One of the most important figures of the 18th Century in England; a man of letters, connoisseur of the arts, diplomat, he was sent as a young man to the court of Louis XV. The Earl, very much a courtier and ‘townsman’, having spent time in Paris and Versailles, became passionate about the ‘style á la française’. It is very curious then that he should have chosen such a classical architect as Isaac Ware. Ware heavily influenced the design of the ground floor where the dining room, library, waiting room amongst others were situated. In stark contrast the first floor ‘piano nobile’ was distinctly of the French style. These rooms retained their original 18th Century arrangement until the late 19th Century when Lord Burton removed the party wall between the Music Room and another room and formed a Ballroom. These rooms are quite clearly in a French rococo manner but the Country Life article of March 4th 1922 quite clearly show a Neoclassical chimney piece replacing one that must surely have been in the French taste. It is worth noting that the town house was by far the most important residence of an aristocrat in the 18th Century.

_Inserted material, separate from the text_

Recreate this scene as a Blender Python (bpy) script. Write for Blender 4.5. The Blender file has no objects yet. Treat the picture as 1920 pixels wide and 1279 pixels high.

Chesterfield finished his house in 1749 at a cost of £25,000, a colossal sum then equivalent to at least £20 million in today’s terms and exceeding anything that the Royal family had spent at Buckingham House (now Buckingham Palace). Only the Prince Regent would exceed this at Carlton House some forty years later and it is no exaggeration to say that Chesterfield House was the grandest house in London in the 18th Century.
Because the unusual iconography of the chimney piece contains a peacock, the symbol of Hera, the wife of Zeus, it is possible, too, that this chimney piece was indeed the bedchamber of the Countess and therefore the second most important chimney piece at Chesterfield House. The chimney piece is shown in situ in a French Rococo room in a series of photographs in the National Monument Record Office, Swindon, and these appear to predate the removal of the chimney pieces to Rangemore, circa 1900. It has much stronger veining than that usually associated with Gallo di Siena which is pale.
Commentary:
Chesterfield House, one of the great London houses was built for the 4th Earl of Chesterfield by the architect Isaac Ware and completed in 1750. Although Ware was almost exclusively a Palladian architect, at Chesterfield House, his francophile client insisted on some very lavish French interiors, at least on the piano nobile, the first floor where the antechambers, drawing rooms and principal bedrooms were situated. However, although the style of this fireplace is Louis XV, the combination of sienna and white marble is unmistakeably English.
Chesterfield House was sold in 1869, the furniture and pictures removed to the country seat, Bretby, in Derbyshire. Chesterfield House was subsequently bought by Lord Burton, then leased circa 1920 to Viscount Lascelles who married the Princess Royal daughter of George V. Lord Burton made several structural changes to the building and at the beginning of the 20th. Century and it was then that some of the chimney pieces were removed to Rangemore when the house was being fitted out for Edward XVII.